Oklahoma Senator Tom Coburn noted in a Tuesday letter to Agriculture Secretary Tom Vilsack that while these conferences may be "fun," or "even educational," they reveal an agency unable to set priorities that serve taxpayers as opposed to its own bureaucratic interests.

Yes, they are unable to set priorities. Because that was the design of the sequester! The Agriculture Department said its furlough of meat inspectors would shut down meat production for 11 days, so in late March, Obama signed a bill giving the Agriculture Department $55 million — most of what the sequester took away. An anonymous Republican House aide told The Washington Post that would be a problem, because making everyone feel the dumb pain "was the whole point of sequestration to begin with."
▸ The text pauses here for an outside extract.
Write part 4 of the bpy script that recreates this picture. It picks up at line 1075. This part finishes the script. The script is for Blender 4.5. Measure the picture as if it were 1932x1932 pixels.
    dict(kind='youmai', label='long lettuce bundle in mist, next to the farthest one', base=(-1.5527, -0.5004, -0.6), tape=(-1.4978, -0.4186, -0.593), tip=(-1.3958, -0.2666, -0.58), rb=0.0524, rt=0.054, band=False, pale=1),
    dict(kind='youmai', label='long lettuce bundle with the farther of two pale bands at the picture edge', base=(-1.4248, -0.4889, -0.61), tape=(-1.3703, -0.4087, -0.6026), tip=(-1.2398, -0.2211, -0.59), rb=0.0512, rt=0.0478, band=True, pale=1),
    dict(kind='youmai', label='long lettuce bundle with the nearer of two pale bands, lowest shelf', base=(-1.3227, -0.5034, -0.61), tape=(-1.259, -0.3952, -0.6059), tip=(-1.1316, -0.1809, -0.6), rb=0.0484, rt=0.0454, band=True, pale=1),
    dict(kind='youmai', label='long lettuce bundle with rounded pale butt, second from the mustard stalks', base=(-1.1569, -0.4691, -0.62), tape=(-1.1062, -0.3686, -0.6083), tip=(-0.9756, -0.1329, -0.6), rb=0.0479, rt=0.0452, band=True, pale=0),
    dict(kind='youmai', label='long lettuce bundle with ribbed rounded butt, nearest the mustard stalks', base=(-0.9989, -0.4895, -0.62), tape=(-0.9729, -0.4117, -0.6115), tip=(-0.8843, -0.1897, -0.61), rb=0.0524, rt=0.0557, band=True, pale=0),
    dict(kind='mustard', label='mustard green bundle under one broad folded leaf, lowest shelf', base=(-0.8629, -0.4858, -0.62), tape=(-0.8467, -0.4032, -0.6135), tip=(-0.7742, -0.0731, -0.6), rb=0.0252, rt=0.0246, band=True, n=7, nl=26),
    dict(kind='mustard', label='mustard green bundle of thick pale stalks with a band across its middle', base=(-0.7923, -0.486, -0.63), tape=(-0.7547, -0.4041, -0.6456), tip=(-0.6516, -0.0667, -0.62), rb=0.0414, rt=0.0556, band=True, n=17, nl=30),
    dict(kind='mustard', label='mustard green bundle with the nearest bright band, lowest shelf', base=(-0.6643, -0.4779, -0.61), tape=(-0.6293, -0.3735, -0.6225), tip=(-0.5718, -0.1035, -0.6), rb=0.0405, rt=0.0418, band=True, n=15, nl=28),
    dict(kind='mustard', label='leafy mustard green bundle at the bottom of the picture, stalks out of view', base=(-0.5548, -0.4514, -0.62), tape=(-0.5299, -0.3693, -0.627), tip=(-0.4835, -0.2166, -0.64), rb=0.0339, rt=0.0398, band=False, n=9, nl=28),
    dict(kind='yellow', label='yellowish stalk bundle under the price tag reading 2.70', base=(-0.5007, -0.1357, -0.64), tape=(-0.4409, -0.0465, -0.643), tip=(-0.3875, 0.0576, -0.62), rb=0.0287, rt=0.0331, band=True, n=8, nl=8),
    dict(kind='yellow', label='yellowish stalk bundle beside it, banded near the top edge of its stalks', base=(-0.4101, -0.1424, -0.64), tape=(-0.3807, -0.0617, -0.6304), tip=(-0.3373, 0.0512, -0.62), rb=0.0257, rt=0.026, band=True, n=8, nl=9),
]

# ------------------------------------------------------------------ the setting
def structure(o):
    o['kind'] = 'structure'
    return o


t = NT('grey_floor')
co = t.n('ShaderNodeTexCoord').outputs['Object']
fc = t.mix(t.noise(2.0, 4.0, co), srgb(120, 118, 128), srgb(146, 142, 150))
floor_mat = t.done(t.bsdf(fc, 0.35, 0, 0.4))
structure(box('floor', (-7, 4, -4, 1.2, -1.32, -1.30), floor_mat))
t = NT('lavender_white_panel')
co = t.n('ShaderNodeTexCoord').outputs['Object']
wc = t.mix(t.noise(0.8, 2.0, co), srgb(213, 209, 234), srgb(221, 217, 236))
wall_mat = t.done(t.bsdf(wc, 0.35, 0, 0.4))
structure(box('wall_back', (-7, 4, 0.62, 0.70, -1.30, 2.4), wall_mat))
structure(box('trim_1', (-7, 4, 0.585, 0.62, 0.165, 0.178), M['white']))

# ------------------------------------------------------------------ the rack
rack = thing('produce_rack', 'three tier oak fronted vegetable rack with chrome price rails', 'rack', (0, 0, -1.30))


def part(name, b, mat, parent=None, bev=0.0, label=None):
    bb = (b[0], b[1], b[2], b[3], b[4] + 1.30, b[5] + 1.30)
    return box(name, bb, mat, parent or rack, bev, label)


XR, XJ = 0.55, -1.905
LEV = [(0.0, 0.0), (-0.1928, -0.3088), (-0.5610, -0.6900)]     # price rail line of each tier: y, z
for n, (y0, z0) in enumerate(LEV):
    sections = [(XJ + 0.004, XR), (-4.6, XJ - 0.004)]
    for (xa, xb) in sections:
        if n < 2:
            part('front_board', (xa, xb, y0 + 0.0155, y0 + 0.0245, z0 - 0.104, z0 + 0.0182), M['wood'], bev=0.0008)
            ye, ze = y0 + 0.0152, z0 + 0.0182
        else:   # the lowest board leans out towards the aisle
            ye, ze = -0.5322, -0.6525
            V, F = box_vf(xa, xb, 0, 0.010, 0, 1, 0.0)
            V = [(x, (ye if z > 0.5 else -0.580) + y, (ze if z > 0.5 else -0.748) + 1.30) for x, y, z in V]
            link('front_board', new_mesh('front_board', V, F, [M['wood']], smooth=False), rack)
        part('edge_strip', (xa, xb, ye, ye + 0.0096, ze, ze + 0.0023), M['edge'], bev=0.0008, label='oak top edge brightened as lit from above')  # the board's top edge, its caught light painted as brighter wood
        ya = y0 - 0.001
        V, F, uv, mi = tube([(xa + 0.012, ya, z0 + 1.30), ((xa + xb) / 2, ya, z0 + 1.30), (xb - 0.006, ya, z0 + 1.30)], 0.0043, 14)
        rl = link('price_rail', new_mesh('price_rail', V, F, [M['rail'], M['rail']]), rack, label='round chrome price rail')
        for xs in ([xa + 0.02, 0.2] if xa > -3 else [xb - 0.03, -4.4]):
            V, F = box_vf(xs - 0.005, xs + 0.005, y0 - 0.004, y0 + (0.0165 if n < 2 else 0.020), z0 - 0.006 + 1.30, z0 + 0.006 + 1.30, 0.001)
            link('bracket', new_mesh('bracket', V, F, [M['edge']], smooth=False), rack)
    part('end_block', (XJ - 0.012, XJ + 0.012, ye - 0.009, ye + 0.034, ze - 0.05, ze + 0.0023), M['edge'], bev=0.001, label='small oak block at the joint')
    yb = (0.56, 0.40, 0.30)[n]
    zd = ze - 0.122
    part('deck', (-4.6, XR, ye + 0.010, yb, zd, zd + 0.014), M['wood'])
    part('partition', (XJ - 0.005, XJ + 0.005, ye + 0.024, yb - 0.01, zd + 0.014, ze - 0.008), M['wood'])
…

The campaign for fixes has continued. A few days ago, the Chicago Tribune's editorial board raged about how perfectly avoidable the sequester's flight delays were:

Over the year and a half since President Barack Obama signed the law that required spending curbs through sequestration in 2013, you haven't seen the FAA, or its parent the Transportation Department, or its parent the White House, trying to absorb a relatively small budget cut in ways that would least inconvenience fliers and least imperil the U.S. economy.

They are correct: It was supposed to be an inconvenience! That is what Republicans and Democrats agreed to in 2011. But the Detroit News' Henry Payne agreed the dumbness was optional:

The Divider-in-Chief’s sequester strategy has been a flop thus far, but the president is stubbornly staying the course.  This week he’s forcing flight delays on America’s busy traveling public.

The sequester was designed to suck. But Congress has decided that in some ways, it sucks too much. It has now passed a law fixing the cuts to the Federa Aviation Administration, most likely because long flight delays were super annoying to politicians who have to fly back and forth from Washington. According to The Hill, there are "some Democrats" who think these fixes are only making it less likely that the sequester will be rescinded. But they are missing the larger flaw in their plan: the sequester is making the government (and by extension Obama) look dumb, not mean. 

House Republicans were considering a government shutdown, but they've scrapped those plans. They decided not to fight over the debt limit, either. A Gingrichian government shutdown -- not to mention throwing the world economy into crisis over the debt ceiling -- would have made Republicans look petty and irrational. Instead, they've proven that the government is stupid and inefficient. They did that by passing a law forcing the federal government to act as stupid and inefficiently as they've been saying all these years.